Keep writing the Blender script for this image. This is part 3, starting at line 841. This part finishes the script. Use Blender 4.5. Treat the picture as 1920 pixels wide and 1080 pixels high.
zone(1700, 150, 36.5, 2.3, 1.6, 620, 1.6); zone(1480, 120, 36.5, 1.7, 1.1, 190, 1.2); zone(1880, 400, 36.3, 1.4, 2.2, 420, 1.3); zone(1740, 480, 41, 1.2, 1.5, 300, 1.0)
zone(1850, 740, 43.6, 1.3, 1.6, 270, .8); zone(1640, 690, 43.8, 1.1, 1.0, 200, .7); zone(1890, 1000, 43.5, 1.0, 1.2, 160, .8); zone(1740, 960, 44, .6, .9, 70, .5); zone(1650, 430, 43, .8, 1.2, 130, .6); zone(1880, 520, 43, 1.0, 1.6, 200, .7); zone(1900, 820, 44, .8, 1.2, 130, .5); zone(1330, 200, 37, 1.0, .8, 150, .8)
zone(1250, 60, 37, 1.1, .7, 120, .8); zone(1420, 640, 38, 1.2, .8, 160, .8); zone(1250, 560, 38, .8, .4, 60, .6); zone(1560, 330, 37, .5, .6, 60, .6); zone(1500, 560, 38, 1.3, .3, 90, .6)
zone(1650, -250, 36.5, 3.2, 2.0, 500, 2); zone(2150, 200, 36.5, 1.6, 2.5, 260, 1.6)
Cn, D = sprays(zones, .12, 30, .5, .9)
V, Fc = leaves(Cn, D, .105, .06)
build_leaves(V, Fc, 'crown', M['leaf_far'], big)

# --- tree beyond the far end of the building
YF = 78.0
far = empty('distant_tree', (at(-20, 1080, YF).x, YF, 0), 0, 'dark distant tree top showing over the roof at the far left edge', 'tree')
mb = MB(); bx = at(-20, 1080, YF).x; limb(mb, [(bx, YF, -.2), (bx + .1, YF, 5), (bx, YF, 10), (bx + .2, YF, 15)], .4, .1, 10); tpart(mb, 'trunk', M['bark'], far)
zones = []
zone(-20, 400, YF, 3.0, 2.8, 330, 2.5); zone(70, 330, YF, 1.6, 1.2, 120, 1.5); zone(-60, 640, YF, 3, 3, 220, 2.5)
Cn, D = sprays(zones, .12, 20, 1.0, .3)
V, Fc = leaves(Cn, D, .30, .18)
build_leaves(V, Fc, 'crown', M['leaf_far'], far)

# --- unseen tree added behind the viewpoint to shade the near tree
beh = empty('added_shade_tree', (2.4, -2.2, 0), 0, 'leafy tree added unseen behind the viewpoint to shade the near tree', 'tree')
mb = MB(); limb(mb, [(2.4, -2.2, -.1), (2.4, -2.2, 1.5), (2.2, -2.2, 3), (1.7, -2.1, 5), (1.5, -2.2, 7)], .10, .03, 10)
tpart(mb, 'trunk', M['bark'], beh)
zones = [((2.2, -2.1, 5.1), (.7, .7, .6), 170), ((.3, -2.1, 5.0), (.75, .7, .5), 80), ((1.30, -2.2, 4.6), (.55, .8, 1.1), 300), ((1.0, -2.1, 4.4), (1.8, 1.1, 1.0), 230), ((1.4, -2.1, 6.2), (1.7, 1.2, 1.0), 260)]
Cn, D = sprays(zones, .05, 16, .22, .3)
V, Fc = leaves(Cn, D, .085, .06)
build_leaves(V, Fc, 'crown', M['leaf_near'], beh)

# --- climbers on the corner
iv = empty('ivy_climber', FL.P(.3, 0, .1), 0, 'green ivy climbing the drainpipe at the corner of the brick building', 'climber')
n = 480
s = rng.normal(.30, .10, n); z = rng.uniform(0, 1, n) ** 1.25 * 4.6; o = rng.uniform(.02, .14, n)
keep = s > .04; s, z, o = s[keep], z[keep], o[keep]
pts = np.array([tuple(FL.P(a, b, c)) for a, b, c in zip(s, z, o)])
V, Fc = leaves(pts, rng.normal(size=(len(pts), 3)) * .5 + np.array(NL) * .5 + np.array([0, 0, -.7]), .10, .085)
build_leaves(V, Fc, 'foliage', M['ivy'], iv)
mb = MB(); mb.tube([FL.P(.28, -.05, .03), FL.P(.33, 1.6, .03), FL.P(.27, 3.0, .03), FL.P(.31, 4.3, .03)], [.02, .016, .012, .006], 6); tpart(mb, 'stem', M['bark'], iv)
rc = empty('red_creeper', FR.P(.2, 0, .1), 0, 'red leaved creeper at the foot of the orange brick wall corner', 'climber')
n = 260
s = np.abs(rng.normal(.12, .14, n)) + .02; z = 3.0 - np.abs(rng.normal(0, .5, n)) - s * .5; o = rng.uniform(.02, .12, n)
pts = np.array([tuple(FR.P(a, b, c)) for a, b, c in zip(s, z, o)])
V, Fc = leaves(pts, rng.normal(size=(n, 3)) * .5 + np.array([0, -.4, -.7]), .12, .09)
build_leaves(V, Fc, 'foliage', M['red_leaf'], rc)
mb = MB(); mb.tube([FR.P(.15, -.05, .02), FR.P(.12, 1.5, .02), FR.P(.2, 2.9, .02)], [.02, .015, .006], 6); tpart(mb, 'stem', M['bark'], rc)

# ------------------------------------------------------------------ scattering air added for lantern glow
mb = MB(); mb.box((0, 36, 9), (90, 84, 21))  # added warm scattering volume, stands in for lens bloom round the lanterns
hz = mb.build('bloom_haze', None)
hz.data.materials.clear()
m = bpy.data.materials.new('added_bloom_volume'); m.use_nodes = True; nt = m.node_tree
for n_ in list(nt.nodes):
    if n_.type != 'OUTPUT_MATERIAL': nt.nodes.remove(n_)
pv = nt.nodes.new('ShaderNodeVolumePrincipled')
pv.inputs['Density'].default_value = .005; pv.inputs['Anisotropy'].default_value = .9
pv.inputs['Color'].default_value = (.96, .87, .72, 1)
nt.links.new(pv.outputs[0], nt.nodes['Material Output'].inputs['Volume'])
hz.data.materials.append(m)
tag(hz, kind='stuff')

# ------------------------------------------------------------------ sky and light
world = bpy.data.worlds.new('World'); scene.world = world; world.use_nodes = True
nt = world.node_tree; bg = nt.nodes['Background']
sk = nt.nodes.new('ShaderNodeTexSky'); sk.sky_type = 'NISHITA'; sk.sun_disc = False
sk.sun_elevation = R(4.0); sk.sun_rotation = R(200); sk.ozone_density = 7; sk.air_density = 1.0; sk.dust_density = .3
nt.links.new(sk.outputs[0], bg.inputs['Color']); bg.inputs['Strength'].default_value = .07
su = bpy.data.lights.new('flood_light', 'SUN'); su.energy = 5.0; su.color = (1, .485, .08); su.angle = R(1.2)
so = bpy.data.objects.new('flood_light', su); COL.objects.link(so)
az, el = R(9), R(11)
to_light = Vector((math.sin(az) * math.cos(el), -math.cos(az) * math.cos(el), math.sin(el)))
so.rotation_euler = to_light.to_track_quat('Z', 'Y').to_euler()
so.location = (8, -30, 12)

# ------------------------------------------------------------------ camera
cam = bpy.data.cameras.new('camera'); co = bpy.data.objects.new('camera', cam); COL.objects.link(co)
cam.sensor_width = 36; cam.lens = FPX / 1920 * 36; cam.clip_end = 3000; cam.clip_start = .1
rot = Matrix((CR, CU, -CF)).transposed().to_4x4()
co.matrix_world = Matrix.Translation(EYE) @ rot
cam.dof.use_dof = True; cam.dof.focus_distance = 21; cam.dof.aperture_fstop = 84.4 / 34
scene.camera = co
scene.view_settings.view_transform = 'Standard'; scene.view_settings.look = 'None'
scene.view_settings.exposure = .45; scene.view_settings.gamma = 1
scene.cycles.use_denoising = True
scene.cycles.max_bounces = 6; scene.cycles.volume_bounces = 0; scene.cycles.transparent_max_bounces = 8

Problem: Please quote the data above in full, with no line missing.

Complete response:
Keep writing the Blender script for this image. This is part 3, starting at line 841. This part finishes the script. Use Blender 4.5. Treat the picture as 1920 pixels wide and 1080 pixels high.
zone(1700, 150, 36.5, 2.3, 1.6, 620, 1.6); zone(1480, 120, 36.5, 1.7, 1.1, 190, 1.2); zone(1880, 400, 36.3, 1.4, 2.2, 420, 1.3); zone(1740, 480, 41, 1.2, 1.5, 300, 1.0)
zone(1850, 740, 43.6, 1.3, 1.6, 270, .8); zone(1640, 690, 43.8, 1.1, 1.0, 200, .7); zone(1890, 1000, 43.5, 1.0, 1.2, 160, .8); zone(1740, 960, 44, .6, .9, 70, .5); zone(1650, 430, 43, .8, 1.2, 130, .6); zone(1880, 520, 43, 1.0, 1.6, 200, .7); zone(1900, 820, 44, .8, 1.2, 130, .5); zone(1330, 200, 37, 1.0, .8, 150, .8)
zone(1250, 60, 37, 1.1, .7, 120, .8); zone(1420, 640, 38, 1.2, .8, 160, .8); zone(1250, 560, 38, .8, .4, 60, .6); zone(1560, 330, 37, .5, .6, 60, .6); zone(1500, 560, 38, 1.3, .3, 90, .6)
zone(1650, -250, 36.5, 3.2, 2.0, 500, 2); zone(2150, 200, 36.5, 1.6, 2.5, 260, 1.6)
Cn, D = sprays(zones, .12, 30, .5, .9)
V, Fc = leaves(Cn, D, .105, .06)
build_leaves(V, Fc, 'crown', M['leaf_far'], big)

# --- tree beyond the far end of the building
YF = 78.0
far = empty('distant_tree', (at(-20, 1080, YF).x, YF, 0), 0, 'dark distant tree top showing over the roof at the far left edge', 'tree')
mb = MB(); bx = at(-20, 1080, YF).x; limb(mb, [(bx, YF, -.2), (bx + .1, YF, 5), (bx, YF, 10), (bx + .2, YF, 15)], .4, .1, 10); tpart(mb, 'trunk', M['bark'], far)
zones = []
zone(-20, 400, YF, 3.0, 2.8, 330, 2.5); zone(70, 330, YF, 1.6, 1.2, 120, 1.5); zone(-60, 640, YF, 3, 3, 220, 2.5)
Cn, D = sprays(zones, .12, 20, 1.0, .3)
V, Fc = leaves(Cn, D, .30, .18)
build_leaves(V, Fc, 'crown', M['leaf_far'], far)

# --- unseen tree added behind the viewpoint to shade the near tree
beh = empty('added_shade_tree', (2.4, -2.2, 0), 0, 'leafy tree added unseen behind the viewpoint to shade the near tree', 'tree')
mb = MB(); limb(mb, [(2.4, -2.2, -.1), (2.4, -2.2, 1.5), (2.2, -2.2, 3), (1.7, -2.1, 5), (1.5, -2.2, 7)], .10, .03, 10)
tpart(mb, 'trunk', M['bark'], beh)
zones = [((2.2, -2.1, 5.1), (.7, .7, .6), 170), ((.3, -2.1, 5.0), (.75, .7, .5), 80), ((1.30, -2.2, 4.6), (.55, .8, 1.1), 300), ((1.0, -2.1, 4.4), (1.8, 1.1, 1.0), 230), ((1.4, -2.1, 6.2), (1.7, 1.2, 1.0), 260)]
Cn, D = sprays(zones, .05, 16, .22, .3)
V, Fc = leaves(Cn, D, .085, .06)
build_leaves(V, Fc, 'crown', M['leaf_near'], beh)

# --- climbers on the corner
iv = empty('ivy_climber', FL.P(.3, 0, .1), 0, 'green ivy climbing the drainpipe at the corner of the brick building', 'climber')
n = 480
s = rng.normal(.30, .10, n); z = rng.uniform(0, 1, n) ** 1.25 * 4.6; o = rng.uniform(.02, .14, n)
keep = s > .04; s, z, o = s[keep], z[keep], o[keep]
pts = np.array([tuple(FL.P(a, b, c)) for a, b, c in zip(s, z, o)])
V, Fc = leaves(pts, rng.normal(size=(len(pts), 3)) * .5 + np.array(NL) * .5 + np.array([0, 0, -.7]), .10, .085)
build_leaves(V, Fc, 'foliage', M['ivy'], iv)
mb = MB(); mb.tube([FL.P(.28, -.05, .03), FL.P(.33, 1.6, .03), FL.P(.27, 3.0, .03), FL.P(.31, 4.3, .03)], [.02, .016, .012, .006], 6); tpart(mb, 'stem', M['bark'], iv)
rc = empty('red_creeper', FR.P(.2, 0, .1), 0, 'red leaved creeper at the foot of the orange brick wall corner', 'climber')
n = 260
s = np.abs(rng.normal(.12, .14, n)) + .02; z = 3.0 - np.abs(rng.normal(0, .5, n)) - s * .5; o = rng.uniform(.02, .12, n)
pts = np.array([tuple(FR.P(a, b, c)) for a, b, c in zip(s, z, o)])
V, Fc = leaves(pts, rng.normal(size=(n, 3)) * .5 + np.array([0, -.4, -.7]), .12, .09)
build_leaves(V, Fc, 'foliage', M['red_leaf'], rc)
mb = MB(); mb.tube([FR.P(.15, -.05, .02), FR.P(.12, 1.5, .02), FR.P(.2, 2.9, .02)], [.02, .015, .006], 6); tpart(mb, 'stem', M['bark'], rc)

# ------------------------------------------------------------------ scattering air added for lantern glow
mb = MB(); mb.box((0, 36, 9), (90, 84, 21))  # added warm scattering volume, stands in for lens bloom round the lanterns
hz = mb.build('bloom_haze', None)
hz.data.materials.clear()
m = bpy.data.materials.new('added_bloom_volume'); m.use_nodes = True; nt = m.node_tree
for n_ in list(nt.nodes):
    if n_.type != 'OUTPUT_MATERIAL': nt.nodes.remove(n_)
pv = nt.nodes.new('ShaderNodeVolumePrincipled')
pv.inputs['Density'].default_value = .005; pv.inputs['Anisotropy'].default_value = .9
pv.inputs['Color'].default_value = (.96, .87, .72, 1)
nt.links.new(pv.outputs[0], nt.nodes['Material Output'].inputs['Volume'])
hz.data.materials.append(m)
tag(hz, kind='stuff')

# ------------------------------------------------------------------ sky and light
world = bpy.data.worlds.new('World'); scene.world = world; world.use_nodes = True
nt = world.node_tree; bg = nt.nodes['Background']
sk = nt.nodes.new('ShaderNodeTexSky'); sk.sky_type = 'NISHITA'; sk.sun_disc = False
sk.sun_elevation = R(4.0); sk.sun_rotation = R(200); sk.ozone_density = 7; sk.air_density = 1.0; sk.dust_density = .3
nt.links.new(sk.outputs[0], bg.inputs['Color']); bg.inputs['Strength'].default_value = .07
su = bpy.data.lights.new('flood_light', 'SUN'); su.energy = 5.0; su.color = (1, .485, .08); su.angle = R(1.2)
so = bpy.data.objects.new('flood_light', su); COL.objects.link(so)
az, el = R(9), R(11)
to_light = Vector((math.sin(az) * math.cos(el), -math.cos(az) * math.cos(el), math.sin(el)))
so.rotation_euler = to_light.to_track_quat('Z', 'Y').to_euler()
so.location = (8, -30, 12)

# ------------------------------------------------------------------ camera
cam = bpy.data.cameras.new('camera'); co = bpy.data.objects.new('camera', cam); COL.objects.link(co)
cam.sensor_width = 36; cam.lens = FPX / 1920 * 36; cam.clip_end = 3000; cam.clip_start = .1
rot = Matrix((CR, CU, -CF)).transposed().to_4x4()
co.matrix_world = Matrix.Translation(EYE) @ rot
cam.dof.use_dof = True; cam.dof.focus_distance = 21; cam.dof.aperture_fstop = 84.4 / 34
scene.camera = co
scene.view_settings.view_transform = 'Standard'; scene.view_settings.look = 'None'
scene.view_settings.exposure = .45; scene.view_settings.gamma = 1
scene.cycles.use_denoising = True
scene.cycles.max_bounces = 6; scene.cycles.volume_bounces = 0; scene.cycles.transparent_max_bounces = 8